It’s almost September, which means some people are brand new to homeschooling and excited about the possibilities of what a new school year with a radically different approach can bring. Veteran homeschoolers are often ready to hit the ground running with new curricula, new strategies, and a fresh start. Even those of us who unschool or school year round can’t help put get a little caught up in the “back to school” feeling of this time of year.
Sometimes, it can be hard to hold the energy of a new start up as our yard stick because there are going to be days when it all seems to be falling apart. We’ll remember how optimistic we were when we bought that curriculum or planned out that unit study and feel heartbroken when it doesn’t work out. We’ll look at our checklists of morning routines and notice that it’s 3pm and we’re still on step two and feel defeated. There are going to be hard days, hard weeks, hard months, and even hard years.
So I’ve collected a list of some inspirational quotes to come back to when your homeschool day feels like it’s falling apart.
1. “We must meet the challenge rather than wish it were not before us.” -Former Supreme Court Justice William Brennan
Many of us (myself included) are homeschooling because we could not find an educational fit elsewhere. On days when the journey gets hard, I sometimes need to remind myself that facing a challenge doesn’t mean failing and that the educational choices my family has made reflect our best efforts to put what we believe about life and learning into action.
We can always wish for an easier path, but wishing isn’t progress. Action is. The hard days are part of a longer journey, and these wise words from former Supreme Court Justice Brennan come from a man who struggled valiantly to enact his values through action. His passionate dissents, which I remember being inspired by when I studied them in graduate school, show that even when things aren’t going the way you want, you still have to do the best you can.
2. “Education is not preparation for life; education is life itself.” -John Dewey
As someone who has a background as a formal educator, I can sometimes get really hung up on what we are “supposed” to be doing and how our day “should” look. It’s like I have a fictional race in my mind and have invented other imaginary participants who are hurtling quicker towards a nonexistent finish line.
Dewey is an excellent source for a dose of reality splashed heavily with radical optimism about what education can be. This quote captures his belief that learning is a lifelong and individual action. I believe that, too, but sometimes I need a reminder.
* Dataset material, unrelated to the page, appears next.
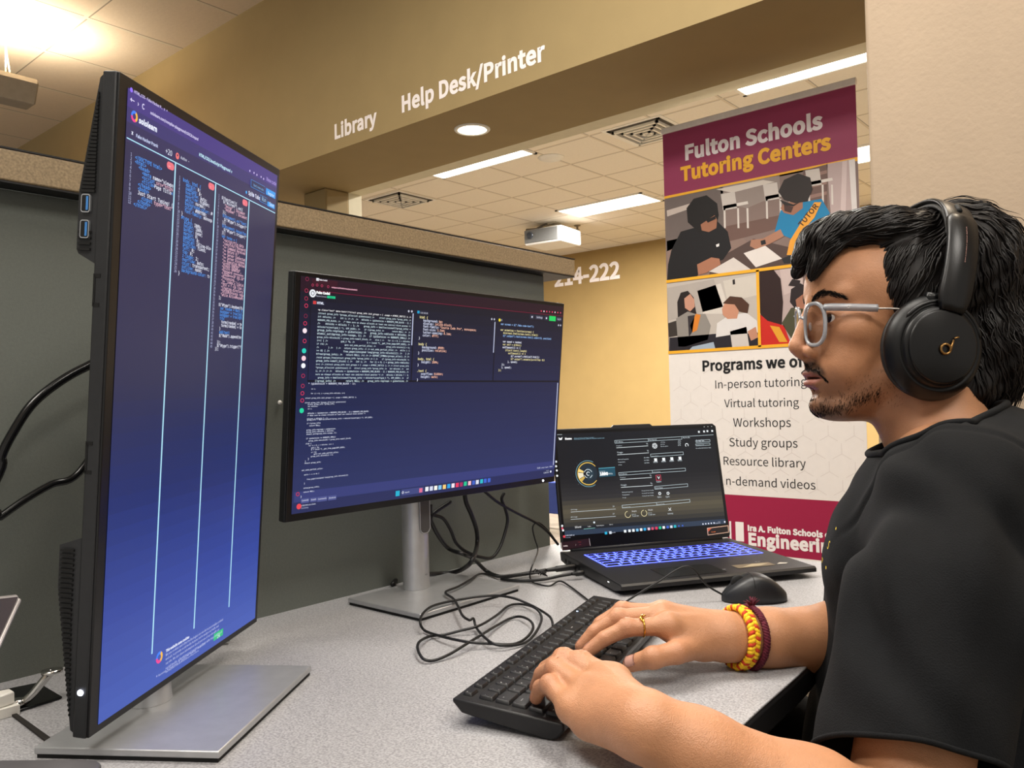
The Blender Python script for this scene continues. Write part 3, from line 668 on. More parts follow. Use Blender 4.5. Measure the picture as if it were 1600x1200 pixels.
pill(*q4(1350, 318), *q4(1370, 343), '#2b2e42'); pill(*q4(1378, 321), *q4(1420, 347), '#2b2e42'); T('Settings', q4(1384, 337), q4(1416, 340), col='#d5d8e8', layer=6); pill(*q4(1428, 325), *q4(1448, 350), '#2b2e42'); pill(*q4(1454, 325), *q4(1488, 355), '#1ec95f'); pill(*q4(1494, 331), *q4(1520, 356), '#2b2e42'); T('Log In', q4(1497, 346), q4(1516, 348), col='#d5d8e8', layer=6)
d.disc(q4(1360, 331), .0018, '#d9dbe6', 5); d.disc(q4(1438, 338), .0018, '#d9dbe6', 5)
for i in range(8): d.disc(q4(1410+i*15, 299+i*1.4), .0016, ('#e23f63', '#e8d0d8', '#e23f63', '#c94a66')[i % 4], 4, n=8)
side = [(138, 125, '#7a2440'), (134, 188, '#a02c4a'), (133, 231, '#a02c4a'), (133, 270, '#d0355a'), (130, 326, '#7a2440'), (127, 366, '#d0355a'), (125, 406, '#f3dfe6'), (124, 462, '#d0355a'), (121, 515, '#27c9b4'), (119, 556, '#f0c7d4'), (117, 596, '#eceef2'), (116, 651, '#b02f50'), (114, 706, '#b02f50'), (112, 746, '#d0355a'), (111, 785, '#d0355a')]
for x, y, c in side: d.disc(q4(x, y), .0036 if c[1] in 'ef2' else .0030, c, 4, n=12, r0=0 if c[1] in 'ef2' else .0021)
d.disc(q5(108, 214), .0036, '#23cf9a', 4); d.disc(q5(87, 668), .003, '#b02f50', 4, r0=.0018)
uA, uB, uC = d.L(*q4(711, 500))[0], d.L(*q4(1155, 520))[0], d.L(*q4(1510, 560))[0]; uS = d.L(*q4(147, 500))[0]
vT = d.L(*q4(711, 312))[1]; vD = d.L(*q4(711, 680))[1]
d.rect(uS, vD-.0012, uC, vD+.0012, '#0b0c16', 3); d.rect(uS, vD, uS+.001, vT+.02, '#0b0c16', 3)
for u in (uA, uB): d.rect(u-.001, vD, u+.001, vT, '#0b0c16', 3)
d.rect(uA-.0032, d.L(*q4(711, 485))[1], uA-.0012, vT, '#b9c0dc', 4); d.rect(uB-.0032, d.L(*q4(1150, 525))[1], uB-.0012, d.L(*q4(1160, 358))[1], '#b9c0dc', 4)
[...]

3. “The whole purpose of education is to turn mirrors into windows.” -Sydney J. Harris
Harris was a Chicago journalist whose words of wisdom were syndicated across the United States. I love this quote because it points to the broader goal of education. We’re not just checking off a to-do list. We are helping our children expand their perspectives and see the wide world around them.
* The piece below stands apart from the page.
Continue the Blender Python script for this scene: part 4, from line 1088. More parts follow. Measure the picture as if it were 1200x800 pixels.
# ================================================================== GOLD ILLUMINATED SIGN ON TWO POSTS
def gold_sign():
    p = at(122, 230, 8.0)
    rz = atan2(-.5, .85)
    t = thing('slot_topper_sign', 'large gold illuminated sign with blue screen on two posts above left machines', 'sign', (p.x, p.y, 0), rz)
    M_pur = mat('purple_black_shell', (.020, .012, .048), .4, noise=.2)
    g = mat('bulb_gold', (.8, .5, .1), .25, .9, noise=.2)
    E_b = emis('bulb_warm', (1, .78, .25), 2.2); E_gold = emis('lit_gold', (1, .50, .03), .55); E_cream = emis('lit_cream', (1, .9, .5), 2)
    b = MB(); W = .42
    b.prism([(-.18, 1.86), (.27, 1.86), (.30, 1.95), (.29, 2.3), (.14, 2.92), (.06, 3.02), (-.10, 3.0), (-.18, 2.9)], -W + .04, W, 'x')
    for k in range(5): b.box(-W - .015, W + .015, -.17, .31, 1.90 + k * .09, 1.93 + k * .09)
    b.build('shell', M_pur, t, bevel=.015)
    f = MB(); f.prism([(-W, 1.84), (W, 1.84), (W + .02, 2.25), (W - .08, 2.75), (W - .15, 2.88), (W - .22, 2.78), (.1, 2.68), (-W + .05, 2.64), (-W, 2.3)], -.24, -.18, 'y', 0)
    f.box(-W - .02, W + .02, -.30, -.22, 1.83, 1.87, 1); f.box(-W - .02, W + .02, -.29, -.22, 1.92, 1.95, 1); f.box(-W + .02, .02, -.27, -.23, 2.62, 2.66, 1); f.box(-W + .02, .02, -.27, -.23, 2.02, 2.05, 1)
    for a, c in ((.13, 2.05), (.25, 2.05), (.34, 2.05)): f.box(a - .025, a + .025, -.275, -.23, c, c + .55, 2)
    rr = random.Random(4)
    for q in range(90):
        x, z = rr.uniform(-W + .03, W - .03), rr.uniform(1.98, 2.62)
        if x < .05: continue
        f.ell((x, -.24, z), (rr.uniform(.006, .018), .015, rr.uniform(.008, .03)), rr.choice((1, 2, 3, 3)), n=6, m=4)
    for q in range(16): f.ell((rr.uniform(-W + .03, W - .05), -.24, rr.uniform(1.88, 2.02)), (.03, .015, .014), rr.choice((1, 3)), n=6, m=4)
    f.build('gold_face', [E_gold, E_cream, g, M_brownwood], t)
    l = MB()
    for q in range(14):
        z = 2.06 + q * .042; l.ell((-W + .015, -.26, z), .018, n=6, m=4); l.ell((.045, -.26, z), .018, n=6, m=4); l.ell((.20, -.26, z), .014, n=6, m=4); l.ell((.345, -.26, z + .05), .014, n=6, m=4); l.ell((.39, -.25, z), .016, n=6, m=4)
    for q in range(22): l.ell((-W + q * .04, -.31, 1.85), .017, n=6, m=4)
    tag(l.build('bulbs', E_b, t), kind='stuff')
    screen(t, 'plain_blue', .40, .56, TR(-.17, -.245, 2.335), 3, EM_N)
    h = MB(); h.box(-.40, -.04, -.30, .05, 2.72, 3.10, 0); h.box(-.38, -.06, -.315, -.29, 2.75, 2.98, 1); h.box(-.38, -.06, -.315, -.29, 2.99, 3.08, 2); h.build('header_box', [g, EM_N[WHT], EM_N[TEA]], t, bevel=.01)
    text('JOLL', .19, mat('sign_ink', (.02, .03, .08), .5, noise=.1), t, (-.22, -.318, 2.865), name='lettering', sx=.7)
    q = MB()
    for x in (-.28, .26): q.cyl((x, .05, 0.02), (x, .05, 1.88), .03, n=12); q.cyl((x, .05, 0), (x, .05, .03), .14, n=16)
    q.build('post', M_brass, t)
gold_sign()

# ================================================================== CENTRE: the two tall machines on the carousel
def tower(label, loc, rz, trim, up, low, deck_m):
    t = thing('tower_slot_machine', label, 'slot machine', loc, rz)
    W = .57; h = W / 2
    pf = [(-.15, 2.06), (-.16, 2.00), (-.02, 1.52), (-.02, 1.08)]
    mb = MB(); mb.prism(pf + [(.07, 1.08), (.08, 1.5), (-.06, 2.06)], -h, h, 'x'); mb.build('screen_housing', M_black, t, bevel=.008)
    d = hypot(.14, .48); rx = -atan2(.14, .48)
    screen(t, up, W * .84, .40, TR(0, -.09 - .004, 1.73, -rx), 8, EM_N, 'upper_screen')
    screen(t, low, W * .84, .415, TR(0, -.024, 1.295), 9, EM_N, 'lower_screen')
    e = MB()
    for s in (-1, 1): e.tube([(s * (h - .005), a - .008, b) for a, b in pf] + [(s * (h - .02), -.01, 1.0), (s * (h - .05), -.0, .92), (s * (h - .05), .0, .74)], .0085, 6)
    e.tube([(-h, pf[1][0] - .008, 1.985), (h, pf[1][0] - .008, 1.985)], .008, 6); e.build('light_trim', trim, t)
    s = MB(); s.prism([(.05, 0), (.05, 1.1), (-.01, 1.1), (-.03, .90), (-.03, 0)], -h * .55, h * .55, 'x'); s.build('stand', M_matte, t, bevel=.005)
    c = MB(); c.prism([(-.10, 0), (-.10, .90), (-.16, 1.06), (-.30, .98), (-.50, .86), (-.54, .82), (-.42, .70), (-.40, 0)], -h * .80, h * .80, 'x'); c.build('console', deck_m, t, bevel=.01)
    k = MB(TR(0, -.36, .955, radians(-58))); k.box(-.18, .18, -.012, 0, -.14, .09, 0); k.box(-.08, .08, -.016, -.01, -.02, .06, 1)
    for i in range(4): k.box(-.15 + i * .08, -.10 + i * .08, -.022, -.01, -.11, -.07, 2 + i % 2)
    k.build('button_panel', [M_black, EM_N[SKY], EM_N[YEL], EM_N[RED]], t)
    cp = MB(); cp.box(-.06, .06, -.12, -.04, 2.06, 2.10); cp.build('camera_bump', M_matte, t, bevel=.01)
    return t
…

A mirror shows us ourselves and our immediate surroundings, and it is often the foundational basis of early education to learn through that lens. As we grow, we learn to look outward and see more of the world. Even on days when the to-do list gets thrown aside, we are doing the work of turning mirrors into windows through the readings, discussions, and activities we do, and it’s work that matters.
4. “We delight in the beauty of the butterfly, but rarely admit the changes it has gone through to achieve that beauty.” -Maya Angelou
Look, educating human beings to be strong, moral, capable adults is hard work. It’s hard no matter who you are or what educational setting you find yourself in. Kindergarten teachers find it hard, grandparents find it hard, college professors find it hard. It’s hard.
Too often, we’re trained to think about the end goal and not the process of becoming. I also like this smart quote from the brilliant Maya Angelou because it reminds me that as hard as things are for me, I’m not the focus here. While I’m growing through the experience of homeschooling, too, it’s my children’s transformation I am getting to witness, and they’re the ones going through the metamorphosis. My job is to be appropriately respectful and a little amazed at just what that entails and to make sure they come out on the other side with the tools they need to become whoever they are.
You’re going to have hard days as a homeschooler, and it’s going to take a lot of trial and error and adaptation to find what works for you at each age and stage of the process. Stepping back and remembering why I’m doing what I’m doing helps me to feel more grounded, and I hope it can give you some confidence in the amazing work you’re doing, too.